According to the Bank of International Settlements, fully 16% of American companies can now be classified as such so-called “zombie companies.” This is eight times higher than in the early 1990s and is a both a direct consequence of ZIRP (zero-percent interest rate policy) and the primary reason the Fed has no choice other than to return to ZIRP (and QE), probably for good, until the dollar is finally printed into oblivion.

Among these companies? We’re talking about former vanguard of American industry that globalization has rendered increasingly uncompetitive, household names like General Electric and US Steel. It’s entirely unclear how these companies turn things around in a world that leaves them further behind by the day.

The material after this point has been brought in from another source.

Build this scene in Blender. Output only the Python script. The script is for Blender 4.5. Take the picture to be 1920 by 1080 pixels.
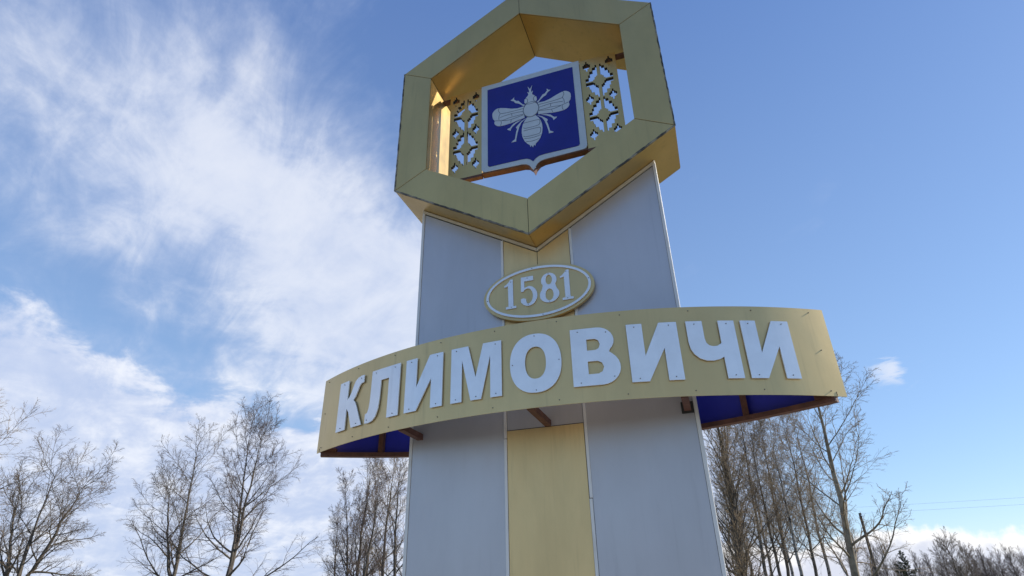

But at the other end of the spectrum, how long could consumer darling Netflix survive if the cheap debt spigot were abruptly shut off? Nobody doubts the ongoing demand for their service, but that demand has been built on the back of $12B in primarily-content-acquisition-related debt. It loses money hand over fist, burns cash at a staggering rate; since 2011, the company has lost $13B.

So here’s the part the Fed really can’t say: 16% of American companies failing or faltering at the same time would be economically catastrophic. Which is to say the most indebted, most unprofitable American companies, put together, may have become ‘too big to fail’.

Which is why I believe interest rates are headed back to 0%.

Given that, what’s the real near-to-medium-term difference between the risk of default by companies that will never again (or, in some cases, won’t ever) be operationally self-sustaining (but who have already proven they can survive as long as they have access to super-cheap debt) and US Treasuries?

As the market is indicating, incredibly and realistically, not much.